Buy a purse with a zipper.

Take out all credit cards and gift cards you aren’t using that day.

If a stranger approaches you in a store, pick up your purse and hang on to it (hug it) like it was a baby.

Men, don’t be embarrassed to transfer your wallet from your back pocket to your front if you feel nervous of your surroundings.


For years now I have always carried my DL and Debit/Credit card and key to my car in my pocket — doesn’t matter if I have a purse or not.I constantly see older women (mostly) shopping and leaving purses unattended in their carts. I will always provide a friendly reminder of what could happen.

When filling up my car at the gas station, I always lock my doors when outside of the car. Usually women will park their purses on the passenger seat and it would be very easy to open the door on one side of the car while the driver is on the other.


One more comment ... don’t hang your purse on the chair in a restaurant or place on the floor. Unless you’re in a booth or against a wall, just keep it on your lap.

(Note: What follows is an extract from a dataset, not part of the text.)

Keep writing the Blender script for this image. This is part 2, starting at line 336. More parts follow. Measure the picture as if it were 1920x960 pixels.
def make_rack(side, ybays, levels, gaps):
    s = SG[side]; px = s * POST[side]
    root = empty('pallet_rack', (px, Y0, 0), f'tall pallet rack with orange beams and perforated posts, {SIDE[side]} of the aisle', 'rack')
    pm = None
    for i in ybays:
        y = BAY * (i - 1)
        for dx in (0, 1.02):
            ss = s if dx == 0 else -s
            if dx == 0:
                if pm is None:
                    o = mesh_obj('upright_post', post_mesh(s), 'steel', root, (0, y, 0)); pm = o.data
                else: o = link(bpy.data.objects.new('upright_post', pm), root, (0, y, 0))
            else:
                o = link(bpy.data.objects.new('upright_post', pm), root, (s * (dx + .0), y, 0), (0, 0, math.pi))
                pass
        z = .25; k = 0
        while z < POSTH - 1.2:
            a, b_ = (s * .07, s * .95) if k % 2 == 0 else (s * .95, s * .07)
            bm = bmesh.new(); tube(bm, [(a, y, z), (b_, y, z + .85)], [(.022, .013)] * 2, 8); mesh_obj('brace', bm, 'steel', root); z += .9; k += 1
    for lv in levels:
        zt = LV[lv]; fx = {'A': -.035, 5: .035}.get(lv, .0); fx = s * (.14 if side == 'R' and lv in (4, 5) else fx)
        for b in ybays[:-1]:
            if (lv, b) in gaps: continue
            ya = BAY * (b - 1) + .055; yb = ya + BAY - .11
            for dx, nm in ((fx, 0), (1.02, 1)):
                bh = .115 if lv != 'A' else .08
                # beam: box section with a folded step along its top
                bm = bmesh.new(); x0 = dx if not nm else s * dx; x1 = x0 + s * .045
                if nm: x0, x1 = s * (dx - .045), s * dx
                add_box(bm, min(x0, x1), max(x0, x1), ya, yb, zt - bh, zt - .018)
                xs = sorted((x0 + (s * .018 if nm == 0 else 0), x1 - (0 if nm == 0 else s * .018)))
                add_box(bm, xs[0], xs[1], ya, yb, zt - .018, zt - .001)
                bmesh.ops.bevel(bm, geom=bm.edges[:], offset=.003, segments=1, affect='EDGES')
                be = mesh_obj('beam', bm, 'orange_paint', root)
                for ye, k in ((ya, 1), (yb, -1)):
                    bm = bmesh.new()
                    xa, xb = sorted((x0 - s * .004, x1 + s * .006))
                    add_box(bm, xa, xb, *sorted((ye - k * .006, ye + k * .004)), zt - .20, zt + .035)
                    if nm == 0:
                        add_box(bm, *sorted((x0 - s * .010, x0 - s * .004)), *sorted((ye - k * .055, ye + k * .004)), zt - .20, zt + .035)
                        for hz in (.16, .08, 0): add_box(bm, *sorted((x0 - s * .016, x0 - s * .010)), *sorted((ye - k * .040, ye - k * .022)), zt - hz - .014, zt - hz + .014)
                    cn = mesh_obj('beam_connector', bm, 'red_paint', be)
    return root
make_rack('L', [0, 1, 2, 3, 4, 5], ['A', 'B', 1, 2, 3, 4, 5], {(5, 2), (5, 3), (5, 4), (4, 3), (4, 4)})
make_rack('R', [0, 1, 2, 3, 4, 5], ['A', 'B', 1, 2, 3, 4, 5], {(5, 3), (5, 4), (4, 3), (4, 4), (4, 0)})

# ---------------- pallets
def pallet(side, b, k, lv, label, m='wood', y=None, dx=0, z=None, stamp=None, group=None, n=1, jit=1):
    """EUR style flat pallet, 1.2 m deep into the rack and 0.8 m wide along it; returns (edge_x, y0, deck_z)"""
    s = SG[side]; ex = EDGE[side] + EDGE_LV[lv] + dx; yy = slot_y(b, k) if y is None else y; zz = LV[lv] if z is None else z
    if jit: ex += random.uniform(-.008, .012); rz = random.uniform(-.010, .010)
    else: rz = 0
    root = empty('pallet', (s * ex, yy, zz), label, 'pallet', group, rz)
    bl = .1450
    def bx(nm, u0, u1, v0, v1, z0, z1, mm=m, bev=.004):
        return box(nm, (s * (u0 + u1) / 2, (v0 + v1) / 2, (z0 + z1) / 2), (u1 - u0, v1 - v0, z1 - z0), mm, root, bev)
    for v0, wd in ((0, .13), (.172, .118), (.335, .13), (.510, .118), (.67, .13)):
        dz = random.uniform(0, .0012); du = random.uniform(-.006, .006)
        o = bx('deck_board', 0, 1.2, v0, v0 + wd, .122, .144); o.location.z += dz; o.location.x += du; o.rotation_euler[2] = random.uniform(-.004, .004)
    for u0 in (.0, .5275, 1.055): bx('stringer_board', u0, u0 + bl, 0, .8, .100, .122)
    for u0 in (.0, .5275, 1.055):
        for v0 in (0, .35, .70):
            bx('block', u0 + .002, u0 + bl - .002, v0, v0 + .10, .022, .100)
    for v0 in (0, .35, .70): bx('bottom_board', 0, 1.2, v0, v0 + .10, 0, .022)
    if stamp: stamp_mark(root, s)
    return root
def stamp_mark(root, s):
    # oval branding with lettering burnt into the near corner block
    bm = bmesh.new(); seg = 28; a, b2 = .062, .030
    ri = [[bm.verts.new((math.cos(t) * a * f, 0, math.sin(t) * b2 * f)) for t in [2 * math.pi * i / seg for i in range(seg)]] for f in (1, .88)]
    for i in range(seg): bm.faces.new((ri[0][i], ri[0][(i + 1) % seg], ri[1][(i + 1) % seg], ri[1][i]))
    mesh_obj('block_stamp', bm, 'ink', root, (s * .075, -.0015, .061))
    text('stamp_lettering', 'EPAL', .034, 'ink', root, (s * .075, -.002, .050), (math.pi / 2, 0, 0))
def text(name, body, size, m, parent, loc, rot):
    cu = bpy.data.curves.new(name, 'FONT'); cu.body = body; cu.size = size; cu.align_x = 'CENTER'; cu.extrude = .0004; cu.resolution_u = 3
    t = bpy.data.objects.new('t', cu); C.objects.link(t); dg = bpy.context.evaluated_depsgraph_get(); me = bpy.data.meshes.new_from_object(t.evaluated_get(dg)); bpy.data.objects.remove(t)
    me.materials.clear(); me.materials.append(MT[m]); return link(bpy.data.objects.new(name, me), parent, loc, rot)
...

Even if eyes are wide open, sometimes you just never know. Our family went on a "family fill up" run at the gas station last year and all three of us got our cards jacked. Wells Fargo’s Fraud Department knew about it first and actually advised us.Since all three cards are tied to the same bank account number and purchases were made all across the country, they shut the cards down within 30 minutes of our original purchase of gas. Standard rule at our house these days is "No paying with a credit card at the pump."

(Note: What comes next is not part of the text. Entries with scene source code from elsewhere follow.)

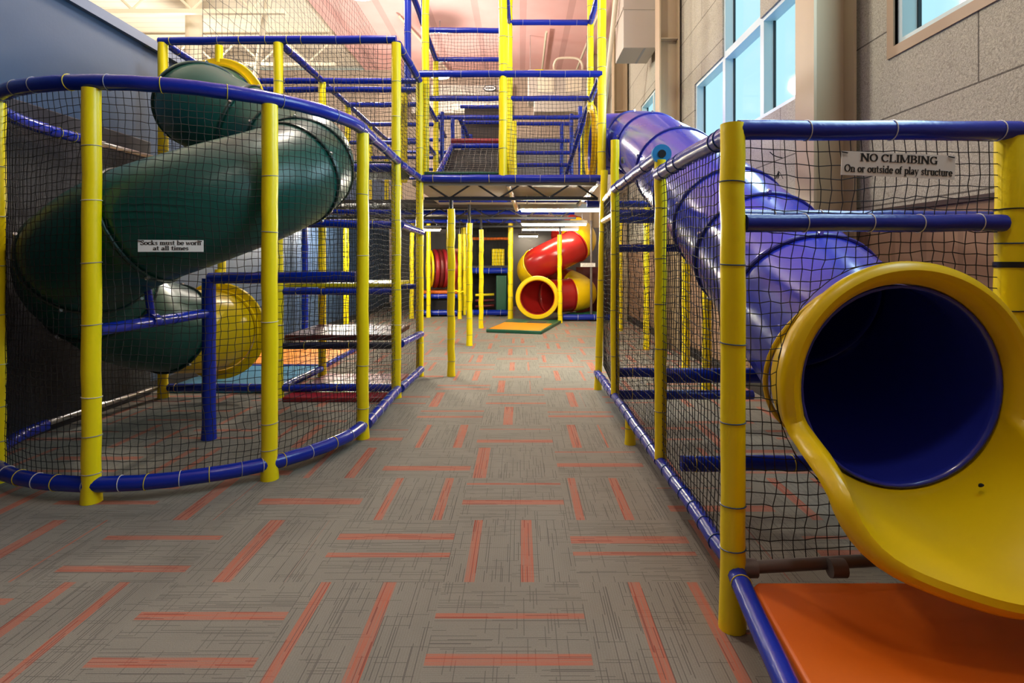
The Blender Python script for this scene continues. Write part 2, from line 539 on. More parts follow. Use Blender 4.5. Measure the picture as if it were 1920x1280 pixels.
def net(parent, fn, W, H, cell=0.047, rad=0.0024, hole=None, mat='cord', slack=0.010, bulge=0.012, name='net'):
    """knotted net of square mesh: fn(s, t) gives the point at s metres along and t metres up; hole(s, t) -> (inside, ds, dt)"""
    nu, nv = max(2, int(round(W/cell))), max(2, int(round(H/cell)))
    U, V = np.meshgrid(np.linspace(0, W, nu+1), np.linspace(0, H, nv+1), indexing='ij')
    eu = np.minimum(1, np.minimum(U, W-U)/0.12)
    ev = np.minimum(1, np.minimum(V, H-V)/0.12)
    env = eu*ev
    ph = NR.uniform(0, 6, 6)
    dU = slack*env*(np.sin(V*5.1+U*1.3+ph[0])+0.6*np.sin(V*11+ph[1]-U*2)+0.5*NR.uniform(-1, 1, U.shape))
    dV = slack*env*(np.sin(U*4.7+ph[2])+0.6*np.sin(U*9+V*3+ph[3])+0.5*NR.uniform(-1, 1, U.shape)-0.5)
    out = bulge*env*(np.sin(U*2.6+ph[4])*np.sin(V*2.1+ph[5])+0.15*NR.uniform(-1, 1, U.shape))
    Us, Vs = U+dU, V+dV
    keep = np.ones(U.shape, bool)
    if hole is not None:
        inside, hu, hv = hole(Us, Vs)
        keep = ~inside
        Us, Vs = Us+hu, Vs+hv
    X, nrm = fn(Us, Vs)                      # (nu+1, nv+1, 3) each
    X = X+nrm*out[..., None]
    vs, fs, base = [], [], 0
    for direc in (0, 1):
        G = X if direc == 0 else np.swapaxes(X, 0, 1)
        K = keep if direc == 0 else keep.T
        Nn = nrm if direc == 0 else np.swapaxes(nrm, 0, 1)
        # cords run along axis 1 of G
        T = np.gradient(G, axis=1)
        T /= np.linalg.norm(T, axis=2)[..., None]+1e-9
        B = np.cross(T, Nn)
        B /= np.linalg.norm(B, axis=2)[..., None]+1e-9
        rings = np.stack([G+rad*(math.cos(a)*Nn+math.sin(a)*B) for a in (0.0, 2*PI/3, 4*PI/3)], axis=2)
        c, k = G.shape[0], G.shape[1]
        idx = np.arange(c*k*3).reshape(c, k, 3)+base
        ok = K[:, :-1] & K[:, 1:]
        for e in range(3):
            g = (e+1) % 3
            q = np.stack([idx[:, :-1, e], idx[:, :-1, g], idx[:, 1:, g], idx[:, 1:, e]], axis=-1)[ok]
            fs.append(q.reshape(-1, 4))
        vs.append(rings.reshape(-1, 3))
        base += c*k*3
    Vt, Ft = np.concatenate(vs), np.concatenate(fs)
    me = bpy.data.meshes.new(name)
    me.vertices.add(len(Vt))
    me.vertices.foreach_set('co', Vt.astype(np.float32).ravel())
    me.loops.add(Ft.size)
    me.loops.foreach_set('vertex_index', Ft.astype(np.int32).ravel())
    me.polygons.add(len(Ft))
    me.polygons.foreach_set('loop_start', np.arange(0, Ft.size, 4, dtype=np.int32))
    me.update(calc_edges=True)
    me.validate()
    me.materials.append(M[mat])
    o = bpy.data.objects.new(name, me)
    COL.objects.link(o)
    attach(o, parent)
    return o

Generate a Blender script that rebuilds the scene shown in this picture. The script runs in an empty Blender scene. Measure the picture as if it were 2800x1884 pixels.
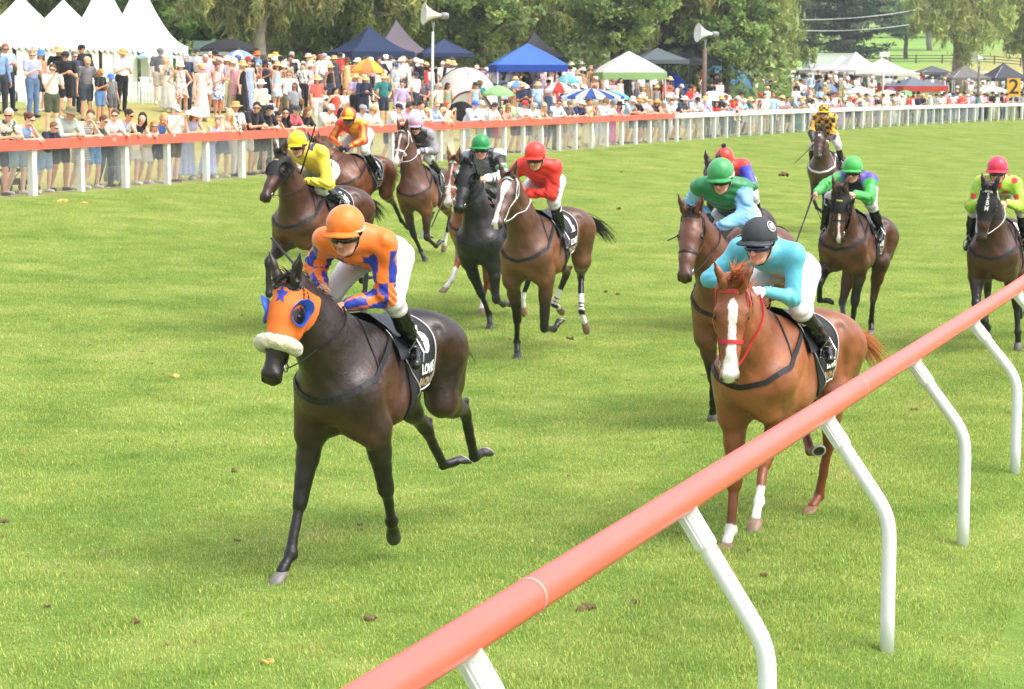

When shopping and asked, "Will this purchase be debit or charge?" I always go with "credit" because with that type of purchase, ID is usually asked for. With the debit purchases, most merchants feel if you have the "pin" number, then the card must belong to you.


: I write checkID with a Sharpie on the back of any type of card I carry. I sign my name with a ballpoint over it, which you can hardly see at all but is part of the agreement terms.I got rid of my debit card years ago and only have an ATM card with no possibility of being used as a debit card. I got my credit card info stolen twice. Both times my credit card company notified me right away of suspicious charges and I wasn’t responsible for any of them. I now pay for gas only with cash; if I don’t have cash on me, I go inside to pay.


Also, destroy the three-digit security "code" on the back of all your cards. It’s nevertoo late to do this. ... If you have several credit cards, like we do, prepare a safeguarded list with the last four digits of the card account number with the three-digit security code.Keep this list in a safe place. When you go out to dinner and pay with any type of debit or credit card, the waitress cannot read any codes on the back of your card. This makes it extremely difficult for anybody to make online purchases fraudulently. You will always be asked for this three-digit code when ordering something online or over the phone. So, you’ll need to access this paperwork when you make an online purchase.

Also, for your added protection, get into the habit of memorizing that three-digit code on the card you use frequently because you never know when you’ll need it away from home.

We have several cards in our family, so it would be very difficult to memorize all codes and match it to that particular card. Again, scrape all digits off the back of the card.

And most certainly, use a Sharpie permanent marker for printing "See Driver’s License" on the back signature block.


Lots of great suggestions ... thanks for all the tips and support!


You’re all welcome! Together, we can make it much harder for the thieves to succeed. We can all imagine how much of a hassle it is to clean up our credit once it’s been hacked.